Обыденная понятливость берет «бытие виновным» ближайшим образом в смысле «повинности», когда «за тобой что-то числится». Человек обязан возместить другому нечто, на что тот имеет претензию. Эта «повинность» как «задолжание» есть способ события с другими в поле озабочения как добывания, доставления. Модусы такого озабочения суть также изъятие, заимствование, удержание, отбирание, ограбление, т.е. то или иное неудовлетворение имущественных требований других. Повинность этого рода относится к способному озаботить.

Виновность имеет потом дальнейшее значение «быть виновником», т.е. быть причиной, инициатором чего или также «быть поводом» для чего.

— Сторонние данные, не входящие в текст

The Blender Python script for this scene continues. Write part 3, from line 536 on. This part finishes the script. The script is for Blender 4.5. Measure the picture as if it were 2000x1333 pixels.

В смысле этой «виновности» в чем-то человек может «быть виной» без того чтобы «быть повинным» перед другим или оказаться «виноватым». И наоборот, человек может иметь повинность перед другим, сам не будучи в том виной. Кто-то другой может у другого «для меня» «сделать долги».

Эти расхожие значения бытия-виновным как «повинности перед…» и «виновности в…» могут совпасть и обусловить поведение, которое мы называем «провиниться», т.е. через виновность в повинности нарушить закон и сделать себя подлежащим наказанию Требование, которому человек не удовлетворяет, не обязательно должно относиться к имуществу, оно может регулировать публичное друг-с-другом вообще. Так сложившаяся «провинность» в правонарушении может опять же иметь вместе с тем характер «’провинности перед другими’». Она возникает не из-за правонарушения как такового, но из-за того, что моя вина есть в том, что другой в своей экзистенции поставлен под удар, сбит с пути или даже сломлен. Эта провинность перед другими возможна без нарушения «публичного» закона. Формальное понятие виновности в смысле провинности перед другими дает таким образом определить себя: быть-основанием изъяна в вот-бытии другого, а именно так, что это быть-основанием само себя определяет из своего чему как «ущербное». Эта ущербность есть неудовлетворение требованию, упорядочивающему экзистирующее событие с другими.